Alamance NAACP to Picket at the Burlington Maxway on Monday Dec. 16th
The Alamance NAACP is joining a statewide effort to bring attention to the business practices and the political priorities of our State Budget Director Art Pope. We will lead an informational picket at his company’s Maxway location at 508 N Church St, in Burlington on Monday December 16th, at 4:00 pm. Art Pope also owns the Roses at 2236 N. Church St.
We are leading this informational picket of Art Pope’s businesses to bring attention to the fact that he has used profits from his family’s business to become the overwhelming state leader in political spending and influence. As is often the case with those who use their money to buy influence over the political process, Art Pope would rather his customers not know the politicians and policies he supports with their money.
He would rather they not know he is using their money to help deny 8,000 people in Alamance County healthcare. He would rather them not know he is using their money to help raise taxes on 70,800 working people in Alamance county, by $7.3 million, by ending the state Earned Income Tax Credit. He would rather them not know he is using their money to help deprive unemployment insurance to 2,600 more people in Alamance County by year’s end. He would rather them not know he is using their money to help cut millions of dollars in funding for education, environmental protection, mental health, voting access, and labor protections in Alamance County.
To obscure the money trail, he has created an elaborate network of institutions to funnel $3.5 million into NC state elections in 2010 and 2012. This is on top of $450,000 of family money given directly in that same period. To put those numbers in perspective, in the 2010 NC state election cycle, his organizations contributed three quarters of all outside spending, including hundreds of thousands of dollars in Alamance County.
His foundations also provide 85% of the funding for The John Locke Foundation (which contributes a regular column to the Times-News), The Civitas Institute, and the Pope Center For Higher Education. These organizations have been instrumental in promoting his political vision throughout the state through media, policy creation, and special interest political coordination that has resulted in the extreme gerrymandering of our legislative districts, the politicization our judicial system, and an increase in political spending limits and a decrease in spending transparency. This is a vision that hurts the very people who support his business.
So in this season of compassion, the Alamance NAACP hopes that by informing Art Pope’s customers of the way their money is spent, we can have some influence as well. This is not a boycott. We understand the important role his stores play in their community.
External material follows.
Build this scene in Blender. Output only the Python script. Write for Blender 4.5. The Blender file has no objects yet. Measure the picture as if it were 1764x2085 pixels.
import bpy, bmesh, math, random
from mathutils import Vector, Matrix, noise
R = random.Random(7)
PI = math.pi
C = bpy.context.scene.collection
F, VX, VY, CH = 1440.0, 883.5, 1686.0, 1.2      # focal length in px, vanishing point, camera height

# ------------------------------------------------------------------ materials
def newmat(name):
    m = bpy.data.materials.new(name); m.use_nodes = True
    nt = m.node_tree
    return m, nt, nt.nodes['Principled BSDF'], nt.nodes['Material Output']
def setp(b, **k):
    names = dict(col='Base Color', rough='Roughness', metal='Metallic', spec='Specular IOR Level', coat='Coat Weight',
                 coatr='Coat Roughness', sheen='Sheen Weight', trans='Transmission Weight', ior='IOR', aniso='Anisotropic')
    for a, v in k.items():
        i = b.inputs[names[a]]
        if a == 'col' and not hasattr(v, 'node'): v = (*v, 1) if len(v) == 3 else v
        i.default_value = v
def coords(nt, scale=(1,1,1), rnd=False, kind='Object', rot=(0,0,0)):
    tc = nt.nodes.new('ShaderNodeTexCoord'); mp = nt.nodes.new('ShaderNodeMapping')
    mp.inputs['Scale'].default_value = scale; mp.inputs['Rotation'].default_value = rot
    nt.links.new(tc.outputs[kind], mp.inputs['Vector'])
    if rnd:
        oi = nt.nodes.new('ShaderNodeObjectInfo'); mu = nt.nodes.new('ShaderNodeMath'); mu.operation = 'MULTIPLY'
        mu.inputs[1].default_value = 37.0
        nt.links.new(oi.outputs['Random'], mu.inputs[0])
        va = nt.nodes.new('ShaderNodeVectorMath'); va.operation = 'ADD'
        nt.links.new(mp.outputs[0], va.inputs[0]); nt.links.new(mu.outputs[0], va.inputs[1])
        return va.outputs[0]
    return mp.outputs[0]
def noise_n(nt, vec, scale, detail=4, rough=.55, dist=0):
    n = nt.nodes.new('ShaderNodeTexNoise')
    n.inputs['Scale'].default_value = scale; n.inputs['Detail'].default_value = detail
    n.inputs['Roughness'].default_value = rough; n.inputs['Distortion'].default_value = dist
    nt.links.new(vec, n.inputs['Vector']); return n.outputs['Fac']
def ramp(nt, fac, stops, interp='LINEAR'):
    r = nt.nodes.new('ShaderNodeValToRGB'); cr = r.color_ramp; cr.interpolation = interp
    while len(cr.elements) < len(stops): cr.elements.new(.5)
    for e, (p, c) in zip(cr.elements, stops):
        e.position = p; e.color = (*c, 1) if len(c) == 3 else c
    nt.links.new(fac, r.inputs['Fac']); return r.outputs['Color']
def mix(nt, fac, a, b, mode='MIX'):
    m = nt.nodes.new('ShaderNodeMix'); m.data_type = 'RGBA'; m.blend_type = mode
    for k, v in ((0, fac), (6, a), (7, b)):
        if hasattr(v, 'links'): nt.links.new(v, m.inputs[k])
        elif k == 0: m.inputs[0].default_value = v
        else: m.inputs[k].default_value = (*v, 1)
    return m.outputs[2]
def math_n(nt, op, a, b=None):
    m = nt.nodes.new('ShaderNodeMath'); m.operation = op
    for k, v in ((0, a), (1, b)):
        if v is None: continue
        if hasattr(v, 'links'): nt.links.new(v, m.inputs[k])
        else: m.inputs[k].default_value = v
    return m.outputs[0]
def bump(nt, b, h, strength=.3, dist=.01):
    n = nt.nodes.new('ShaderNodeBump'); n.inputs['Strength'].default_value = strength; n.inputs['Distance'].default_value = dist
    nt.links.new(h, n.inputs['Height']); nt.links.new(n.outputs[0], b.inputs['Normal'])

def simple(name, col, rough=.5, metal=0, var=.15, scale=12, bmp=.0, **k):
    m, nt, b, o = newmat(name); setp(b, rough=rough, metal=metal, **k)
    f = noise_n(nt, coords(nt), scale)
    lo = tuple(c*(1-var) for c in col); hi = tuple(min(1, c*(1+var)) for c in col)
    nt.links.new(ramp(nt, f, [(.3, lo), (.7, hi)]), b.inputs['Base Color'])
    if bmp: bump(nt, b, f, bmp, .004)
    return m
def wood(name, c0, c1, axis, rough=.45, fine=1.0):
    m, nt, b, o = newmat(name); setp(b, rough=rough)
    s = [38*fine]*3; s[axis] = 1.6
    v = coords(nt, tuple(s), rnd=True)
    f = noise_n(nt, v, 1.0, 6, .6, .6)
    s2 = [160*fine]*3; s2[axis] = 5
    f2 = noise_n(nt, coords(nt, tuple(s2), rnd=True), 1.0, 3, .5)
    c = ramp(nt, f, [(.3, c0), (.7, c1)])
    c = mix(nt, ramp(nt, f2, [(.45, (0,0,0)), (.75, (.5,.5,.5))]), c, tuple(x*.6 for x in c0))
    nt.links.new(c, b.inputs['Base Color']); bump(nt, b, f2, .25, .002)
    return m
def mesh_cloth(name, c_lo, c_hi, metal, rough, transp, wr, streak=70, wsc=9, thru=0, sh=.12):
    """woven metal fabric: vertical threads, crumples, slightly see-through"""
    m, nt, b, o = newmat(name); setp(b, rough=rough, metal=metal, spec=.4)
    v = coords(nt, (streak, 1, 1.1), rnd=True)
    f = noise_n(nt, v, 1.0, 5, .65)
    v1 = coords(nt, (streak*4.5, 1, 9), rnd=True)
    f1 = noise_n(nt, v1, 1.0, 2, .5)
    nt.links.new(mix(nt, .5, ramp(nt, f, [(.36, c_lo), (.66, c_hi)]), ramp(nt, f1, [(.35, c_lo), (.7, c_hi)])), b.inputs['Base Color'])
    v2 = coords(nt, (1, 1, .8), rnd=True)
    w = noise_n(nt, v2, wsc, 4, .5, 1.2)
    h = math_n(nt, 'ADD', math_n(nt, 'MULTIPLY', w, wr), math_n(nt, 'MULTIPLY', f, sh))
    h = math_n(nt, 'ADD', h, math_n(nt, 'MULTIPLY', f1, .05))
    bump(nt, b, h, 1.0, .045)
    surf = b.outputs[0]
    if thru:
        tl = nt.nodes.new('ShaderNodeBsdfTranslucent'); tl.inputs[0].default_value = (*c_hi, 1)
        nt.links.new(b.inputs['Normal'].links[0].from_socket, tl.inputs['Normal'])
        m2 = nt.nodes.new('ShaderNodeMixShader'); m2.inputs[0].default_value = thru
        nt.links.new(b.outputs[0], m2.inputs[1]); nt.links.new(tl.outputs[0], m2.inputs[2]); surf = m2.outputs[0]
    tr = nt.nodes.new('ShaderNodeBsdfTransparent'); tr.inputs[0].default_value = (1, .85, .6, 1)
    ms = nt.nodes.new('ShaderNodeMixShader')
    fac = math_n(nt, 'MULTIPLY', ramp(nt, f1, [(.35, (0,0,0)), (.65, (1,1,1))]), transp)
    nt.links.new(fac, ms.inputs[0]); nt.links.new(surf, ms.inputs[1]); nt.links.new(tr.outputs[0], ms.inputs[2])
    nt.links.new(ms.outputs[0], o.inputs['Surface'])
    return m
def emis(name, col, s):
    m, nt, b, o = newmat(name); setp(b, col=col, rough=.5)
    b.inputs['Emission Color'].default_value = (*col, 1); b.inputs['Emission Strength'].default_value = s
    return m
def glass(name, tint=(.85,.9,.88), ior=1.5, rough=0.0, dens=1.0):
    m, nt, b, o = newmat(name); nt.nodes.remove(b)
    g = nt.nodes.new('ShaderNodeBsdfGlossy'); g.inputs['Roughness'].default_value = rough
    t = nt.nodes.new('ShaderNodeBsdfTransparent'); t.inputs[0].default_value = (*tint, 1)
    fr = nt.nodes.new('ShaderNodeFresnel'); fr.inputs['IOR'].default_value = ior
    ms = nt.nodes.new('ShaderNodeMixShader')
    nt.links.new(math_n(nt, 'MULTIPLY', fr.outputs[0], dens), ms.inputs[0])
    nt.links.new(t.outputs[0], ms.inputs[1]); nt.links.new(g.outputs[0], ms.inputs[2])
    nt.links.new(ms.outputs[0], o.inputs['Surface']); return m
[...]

Rather we are hoping to encourage Art Pope’s sense of responsibility to the customers who have supported his business and the employees who have ensured his success. We hope he will use his company’s profits to enable his employees to support their families and not have to rely on public assistance to compensate for low wages and limited benefits. We hope he will use his positions of influence as the State Budget Director and one of our state’s most successful business people to support the future success of all North Carolinians.